> The data

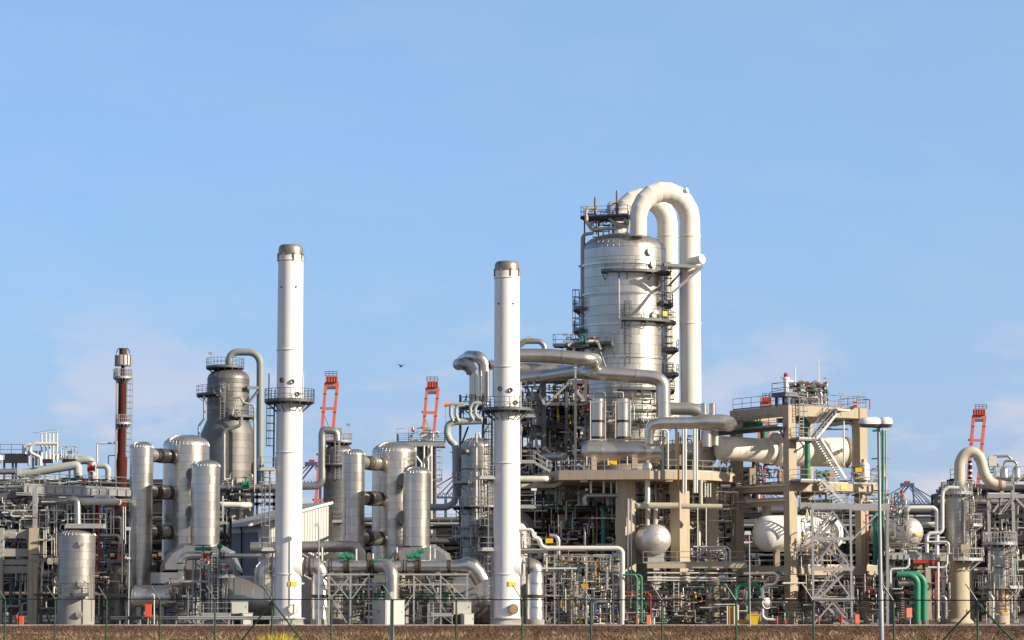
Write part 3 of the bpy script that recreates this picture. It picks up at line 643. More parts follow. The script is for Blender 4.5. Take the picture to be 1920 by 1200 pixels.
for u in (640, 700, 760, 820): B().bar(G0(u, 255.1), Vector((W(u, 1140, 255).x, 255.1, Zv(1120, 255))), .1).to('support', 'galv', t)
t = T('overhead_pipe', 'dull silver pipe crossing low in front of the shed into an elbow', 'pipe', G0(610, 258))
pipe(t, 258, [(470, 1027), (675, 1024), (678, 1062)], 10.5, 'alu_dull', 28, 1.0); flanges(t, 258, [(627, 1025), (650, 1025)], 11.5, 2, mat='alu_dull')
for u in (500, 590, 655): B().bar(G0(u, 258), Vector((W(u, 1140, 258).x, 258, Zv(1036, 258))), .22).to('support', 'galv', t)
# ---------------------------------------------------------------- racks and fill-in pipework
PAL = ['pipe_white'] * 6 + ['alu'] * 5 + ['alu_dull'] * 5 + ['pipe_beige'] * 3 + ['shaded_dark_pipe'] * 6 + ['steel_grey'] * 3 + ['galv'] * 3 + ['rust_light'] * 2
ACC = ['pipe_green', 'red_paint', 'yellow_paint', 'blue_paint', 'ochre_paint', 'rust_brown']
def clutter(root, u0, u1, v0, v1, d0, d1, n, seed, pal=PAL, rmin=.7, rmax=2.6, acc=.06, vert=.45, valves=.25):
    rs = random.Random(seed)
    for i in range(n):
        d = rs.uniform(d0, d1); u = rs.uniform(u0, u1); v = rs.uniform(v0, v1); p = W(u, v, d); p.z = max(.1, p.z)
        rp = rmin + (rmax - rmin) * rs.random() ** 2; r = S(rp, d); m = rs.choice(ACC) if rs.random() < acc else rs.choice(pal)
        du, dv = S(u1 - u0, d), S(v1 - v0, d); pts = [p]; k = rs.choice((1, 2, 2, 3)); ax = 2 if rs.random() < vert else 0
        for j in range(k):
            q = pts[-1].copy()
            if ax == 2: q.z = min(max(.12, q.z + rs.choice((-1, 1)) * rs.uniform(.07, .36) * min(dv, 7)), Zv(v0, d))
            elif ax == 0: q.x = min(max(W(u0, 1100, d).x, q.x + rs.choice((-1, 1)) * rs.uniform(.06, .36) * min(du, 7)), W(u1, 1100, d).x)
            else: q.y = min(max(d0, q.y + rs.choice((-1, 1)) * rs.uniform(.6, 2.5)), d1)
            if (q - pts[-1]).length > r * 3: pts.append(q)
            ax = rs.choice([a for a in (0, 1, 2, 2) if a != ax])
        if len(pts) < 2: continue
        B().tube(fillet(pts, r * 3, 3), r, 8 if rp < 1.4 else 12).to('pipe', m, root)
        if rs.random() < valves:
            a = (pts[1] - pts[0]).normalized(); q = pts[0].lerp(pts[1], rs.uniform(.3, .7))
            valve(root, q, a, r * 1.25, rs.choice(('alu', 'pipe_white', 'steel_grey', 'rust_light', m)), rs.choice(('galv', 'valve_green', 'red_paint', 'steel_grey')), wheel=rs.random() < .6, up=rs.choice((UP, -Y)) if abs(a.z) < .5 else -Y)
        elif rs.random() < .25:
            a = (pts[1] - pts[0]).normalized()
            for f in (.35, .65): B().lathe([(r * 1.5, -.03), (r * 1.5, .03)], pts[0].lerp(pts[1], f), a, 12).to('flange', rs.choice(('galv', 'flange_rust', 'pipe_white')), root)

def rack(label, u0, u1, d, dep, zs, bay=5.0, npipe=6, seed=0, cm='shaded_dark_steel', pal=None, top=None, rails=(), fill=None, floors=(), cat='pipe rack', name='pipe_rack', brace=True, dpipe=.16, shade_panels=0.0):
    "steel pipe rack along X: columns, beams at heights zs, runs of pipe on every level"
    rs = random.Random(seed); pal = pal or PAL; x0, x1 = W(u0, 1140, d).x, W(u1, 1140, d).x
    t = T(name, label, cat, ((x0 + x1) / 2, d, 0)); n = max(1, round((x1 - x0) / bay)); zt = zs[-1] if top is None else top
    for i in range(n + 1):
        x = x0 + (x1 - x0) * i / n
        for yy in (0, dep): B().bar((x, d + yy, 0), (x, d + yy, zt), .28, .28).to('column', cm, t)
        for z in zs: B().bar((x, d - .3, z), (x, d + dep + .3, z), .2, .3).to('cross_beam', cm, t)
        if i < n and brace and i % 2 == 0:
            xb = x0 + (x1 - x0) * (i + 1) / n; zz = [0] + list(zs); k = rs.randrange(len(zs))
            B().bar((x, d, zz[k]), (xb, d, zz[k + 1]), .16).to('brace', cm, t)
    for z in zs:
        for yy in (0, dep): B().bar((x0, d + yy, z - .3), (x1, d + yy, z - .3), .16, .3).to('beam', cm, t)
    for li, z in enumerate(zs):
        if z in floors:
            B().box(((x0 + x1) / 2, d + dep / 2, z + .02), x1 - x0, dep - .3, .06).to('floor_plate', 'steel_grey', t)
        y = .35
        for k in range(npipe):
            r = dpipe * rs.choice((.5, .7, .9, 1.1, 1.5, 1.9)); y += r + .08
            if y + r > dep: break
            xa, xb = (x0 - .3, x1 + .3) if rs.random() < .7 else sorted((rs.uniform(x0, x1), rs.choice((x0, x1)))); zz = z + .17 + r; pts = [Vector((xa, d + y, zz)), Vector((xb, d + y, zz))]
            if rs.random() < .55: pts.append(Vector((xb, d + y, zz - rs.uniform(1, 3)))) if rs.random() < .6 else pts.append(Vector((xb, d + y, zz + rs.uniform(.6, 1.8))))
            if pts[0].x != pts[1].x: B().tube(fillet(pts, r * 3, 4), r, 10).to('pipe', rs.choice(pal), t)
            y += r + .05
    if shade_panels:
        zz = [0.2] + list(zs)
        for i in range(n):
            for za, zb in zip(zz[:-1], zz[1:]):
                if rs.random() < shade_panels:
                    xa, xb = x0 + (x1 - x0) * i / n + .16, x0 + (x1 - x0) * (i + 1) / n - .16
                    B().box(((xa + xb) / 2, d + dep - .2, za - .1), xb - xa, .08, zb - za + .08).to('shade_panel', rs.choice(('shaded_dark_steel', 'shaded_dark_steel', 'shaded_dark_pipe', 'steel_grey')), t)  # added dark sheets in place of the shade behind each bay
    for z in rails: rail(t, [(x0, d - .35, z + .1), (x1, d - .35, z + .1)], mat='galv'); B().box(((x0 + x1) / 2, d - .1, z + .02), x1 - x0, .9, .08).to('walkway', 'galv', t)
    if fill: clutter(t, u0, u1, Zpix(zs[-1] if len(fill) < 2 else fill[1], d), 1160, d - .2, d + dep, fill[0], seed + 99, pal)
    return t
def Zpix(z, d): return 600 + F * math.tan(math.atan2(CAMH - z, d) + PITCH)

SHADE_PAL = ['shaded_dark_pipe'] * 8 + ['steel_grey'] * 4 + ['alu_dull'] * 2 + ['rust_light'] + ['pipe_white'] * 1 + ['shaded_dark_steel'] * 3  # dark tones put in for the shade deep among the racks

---

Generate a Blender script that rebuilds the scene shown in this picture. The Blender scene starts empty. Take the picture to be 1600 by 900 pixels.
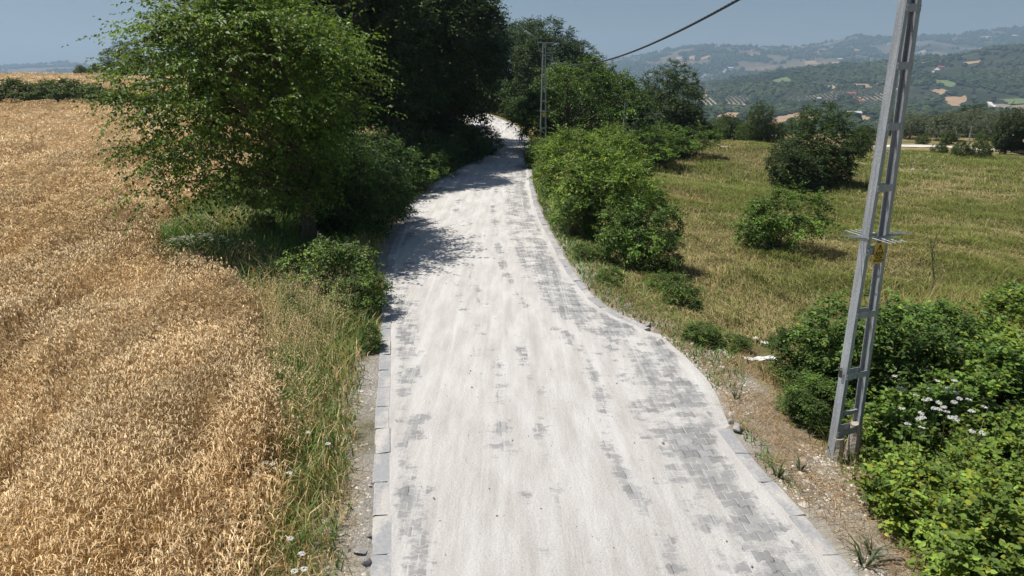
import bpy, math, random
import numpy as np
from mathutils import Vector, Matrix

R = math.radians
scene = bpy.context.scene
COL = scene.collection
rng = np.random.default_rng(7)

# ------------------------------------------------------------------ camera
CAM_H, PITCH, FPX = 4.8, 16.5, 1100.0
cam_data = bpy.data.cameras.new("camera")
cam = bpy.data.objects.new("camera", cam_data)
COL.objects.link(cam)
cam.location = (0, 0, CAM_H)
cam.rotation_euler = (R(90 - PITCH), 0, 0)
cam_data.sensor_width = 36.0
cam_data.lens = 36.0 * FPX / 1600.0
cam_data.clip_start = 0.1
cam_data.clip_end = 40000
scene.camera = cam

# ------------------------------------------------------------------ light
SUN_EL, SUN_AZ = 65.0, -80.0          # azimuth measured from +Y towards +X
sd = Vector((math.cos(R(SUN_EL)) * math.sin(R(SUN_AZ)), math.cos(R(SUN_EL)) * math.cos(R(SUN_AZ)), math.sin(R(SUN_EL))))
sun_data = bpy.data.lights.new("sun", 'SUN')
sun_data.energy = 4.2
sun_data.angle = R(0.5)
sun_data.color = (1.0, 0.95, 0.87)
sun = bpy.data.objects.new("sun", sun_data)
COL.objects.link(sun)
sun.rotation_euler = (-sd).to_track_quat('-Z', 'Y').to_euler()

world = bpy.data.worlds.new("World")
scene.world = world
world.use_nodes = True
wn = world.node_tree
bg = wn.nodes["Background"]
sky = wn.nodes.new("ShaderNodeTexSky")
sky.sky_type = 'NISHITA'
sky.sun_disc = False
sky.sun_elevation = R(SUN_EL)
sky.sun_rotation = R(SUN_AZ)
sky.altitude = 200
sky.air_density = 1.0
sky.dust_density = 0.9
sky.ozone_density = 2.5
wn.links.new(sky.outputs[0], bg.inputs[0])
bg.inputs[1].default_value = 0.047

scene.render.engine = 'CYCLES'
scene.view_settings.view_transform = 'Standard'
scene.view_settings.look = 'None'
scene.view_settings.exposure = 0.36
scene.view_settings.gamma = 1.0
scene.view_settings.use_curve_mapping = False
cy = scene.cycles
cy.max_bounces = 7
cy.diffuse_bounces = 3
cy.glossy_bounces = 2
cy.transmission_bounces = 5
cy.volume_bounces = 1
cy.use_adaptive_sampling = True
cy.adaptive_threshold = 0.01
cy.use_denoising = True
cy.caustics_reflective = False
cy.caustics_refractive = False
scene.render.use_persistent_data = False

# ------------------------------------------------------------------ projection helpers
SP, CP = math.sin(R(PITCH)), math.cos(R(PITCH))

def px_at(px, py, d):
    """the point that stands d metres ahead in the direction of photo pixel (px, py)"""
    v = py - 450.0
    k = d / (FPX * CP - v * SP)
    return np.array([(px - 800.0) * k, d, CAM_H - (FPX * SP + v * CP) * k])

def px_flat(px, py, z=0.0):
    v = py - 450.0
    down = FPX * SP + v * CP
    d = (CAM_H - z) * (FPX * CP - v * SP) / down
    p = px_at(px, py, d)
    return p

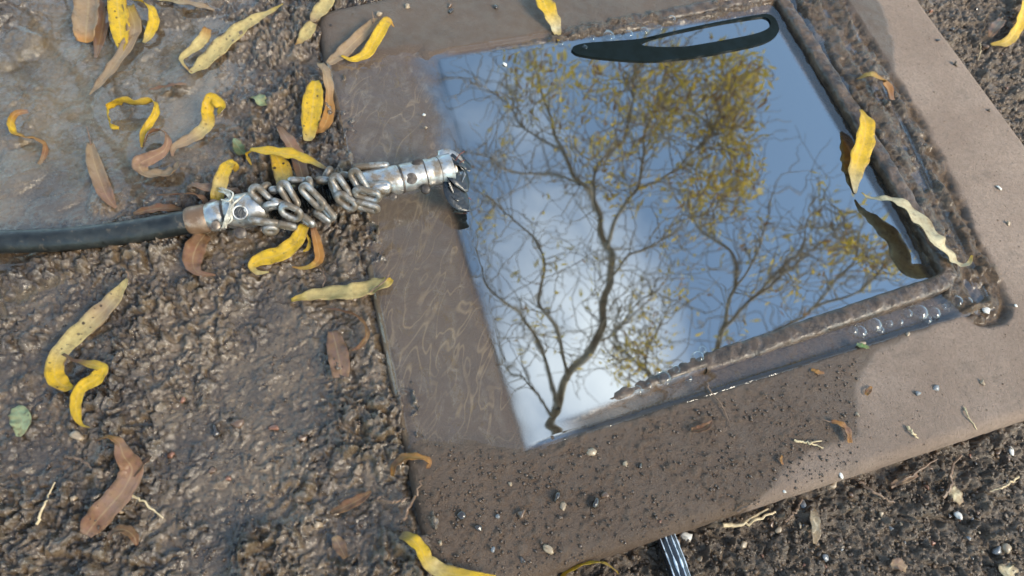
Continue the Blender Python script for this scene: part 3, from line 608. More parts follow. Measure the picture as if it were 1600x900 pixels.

---

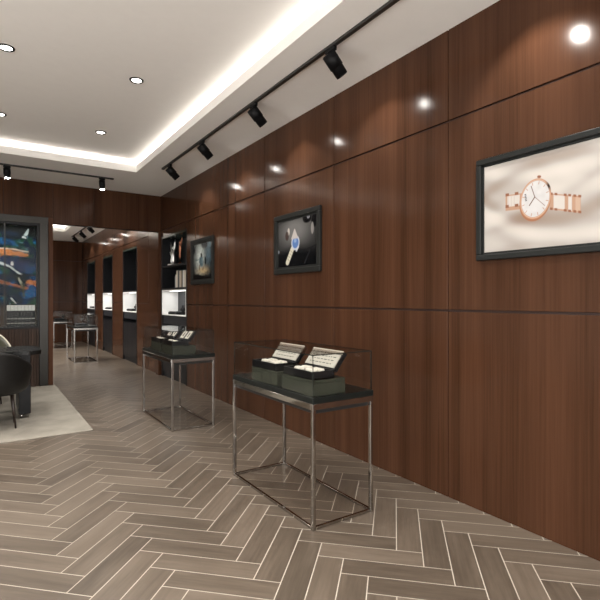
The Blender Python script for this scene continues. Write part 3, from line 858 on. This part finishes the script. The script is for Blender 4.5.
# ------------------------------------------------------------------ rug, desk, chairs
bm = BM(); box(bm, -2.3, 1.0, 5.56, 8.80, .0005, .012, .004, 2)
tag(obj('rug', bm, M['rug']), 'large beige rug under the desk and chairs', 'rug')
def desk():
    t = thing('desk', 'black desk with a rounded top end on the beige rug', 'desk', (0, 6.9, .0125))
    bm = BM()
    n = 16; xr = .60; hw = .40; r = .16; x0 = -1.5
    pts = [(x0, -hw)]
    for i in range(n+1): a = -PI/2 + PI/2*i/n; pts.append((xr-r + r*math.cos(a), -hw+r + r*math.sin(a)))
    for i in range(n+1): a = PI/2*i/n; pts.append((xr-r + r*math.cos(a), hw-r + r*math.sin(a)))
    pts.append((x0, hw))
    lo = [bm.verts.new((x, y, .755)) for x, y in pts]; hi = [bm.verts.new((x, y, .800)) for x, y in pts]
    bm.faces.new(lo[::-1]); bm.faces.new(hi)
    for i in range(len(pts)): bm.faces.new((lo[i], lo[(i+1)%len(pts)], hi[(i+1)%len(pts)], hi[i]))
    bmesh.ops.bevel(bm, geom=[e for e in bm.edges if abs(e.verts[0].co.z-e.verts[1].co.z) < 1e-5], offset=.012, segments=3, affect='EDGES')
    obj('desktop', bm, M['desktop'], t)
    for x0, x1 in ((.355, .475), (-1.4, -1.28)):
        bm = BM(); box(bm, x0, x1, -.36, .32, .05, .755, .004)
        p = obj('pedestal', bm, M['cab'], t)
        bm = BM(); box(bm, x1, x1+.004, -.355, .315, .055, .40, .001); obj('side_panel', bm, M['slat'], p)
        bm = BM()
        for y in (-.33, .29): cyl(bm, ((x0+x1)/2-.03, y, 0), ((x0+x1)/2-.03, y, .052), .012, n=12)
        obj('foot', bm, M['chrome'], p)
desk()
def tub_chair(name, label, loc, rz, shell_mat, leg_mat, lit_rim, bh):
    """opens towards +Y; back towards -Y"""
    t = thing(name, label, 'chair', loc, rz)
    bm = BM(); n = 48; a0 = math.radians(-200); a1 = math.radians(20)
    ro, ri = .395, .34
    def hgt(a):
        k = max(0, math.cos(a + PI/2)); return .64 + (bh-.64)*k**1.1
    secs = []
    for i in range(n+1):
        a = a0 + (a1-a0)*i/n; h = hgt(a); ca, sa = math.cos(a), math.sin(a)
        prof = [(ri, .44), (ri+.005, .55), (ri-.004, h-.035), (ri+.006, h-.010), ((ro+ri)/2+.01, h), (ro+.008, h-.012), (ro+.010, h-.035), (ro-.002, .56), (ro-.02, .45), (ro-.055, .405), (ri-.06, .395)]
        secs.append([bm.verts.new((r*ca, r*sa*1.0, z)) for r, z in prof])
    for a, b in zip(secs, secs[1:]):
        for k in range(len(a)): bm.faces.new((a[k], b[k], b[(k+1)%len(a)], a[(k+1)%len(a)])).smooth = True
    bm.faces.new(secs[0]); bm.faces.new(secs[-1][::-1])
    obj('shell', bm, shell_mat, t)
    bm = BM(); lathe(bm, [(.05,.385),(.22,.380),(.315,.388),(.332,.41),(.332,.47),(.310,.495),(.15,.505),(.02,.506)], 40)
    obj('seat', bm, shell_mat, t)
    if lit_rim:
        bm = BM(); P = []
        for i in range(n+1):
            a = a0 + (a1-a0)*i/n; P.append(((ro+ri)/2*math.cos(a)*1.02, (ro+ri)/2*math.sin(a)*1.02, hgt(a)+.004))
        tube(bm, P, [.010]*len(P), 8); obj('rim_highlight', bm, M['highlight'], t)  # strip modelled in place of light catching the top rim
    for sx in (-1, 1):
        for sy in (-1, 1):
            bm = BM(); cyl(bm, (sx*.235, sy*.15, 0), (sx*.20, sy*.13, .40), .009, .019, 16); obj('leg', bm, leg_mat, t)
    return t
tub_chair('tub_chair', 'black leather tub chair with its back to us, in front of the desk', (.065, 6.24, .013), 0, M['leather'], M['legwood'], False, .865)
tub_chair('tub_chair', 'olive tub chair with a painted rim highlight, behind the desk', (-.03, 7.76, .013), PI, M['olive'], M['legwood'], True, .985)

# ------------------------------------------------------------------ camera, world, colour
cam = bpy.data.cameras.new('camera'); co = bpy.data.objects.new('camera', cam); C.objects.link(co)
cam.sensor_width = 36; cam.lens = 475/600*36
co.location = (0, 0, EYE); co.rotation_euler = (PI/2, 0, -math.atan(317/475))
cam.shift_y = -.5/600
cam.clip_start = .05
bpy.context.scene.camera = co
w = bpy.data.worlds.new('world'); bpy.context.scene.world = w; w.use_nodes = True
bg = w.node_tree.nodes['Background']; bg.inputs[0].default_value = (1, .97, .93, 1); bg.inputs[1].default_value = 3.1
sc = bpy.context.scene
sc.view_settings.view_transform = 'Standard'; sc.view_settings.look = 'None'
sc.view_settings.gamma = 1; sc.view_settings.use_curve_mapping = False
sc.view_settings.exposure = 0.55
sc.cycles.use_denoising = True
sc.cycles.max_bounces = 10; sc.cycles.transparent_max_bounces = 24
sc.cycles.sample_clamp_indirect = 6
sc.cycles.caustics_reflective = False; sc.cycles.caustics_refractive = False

> What to produce
Write out every line of the data that holds the word "picture".

> Result
Write part 3 of the bpy script that recreates this picture. It picks up at line 643. More parts follow. The script is for Blender 4.5. Take the picture to be 1920 by 1200 pixels.
Generate a Blender script that rebuilds the scene shown in this picture. The Blender scene starts empty. Take the picture to be 1600 by 900 pixels.
Continue the Blender Python script for this scene: part 3, from line 608. More parts follow. Measure the picture as if it were 1600x900 pixels.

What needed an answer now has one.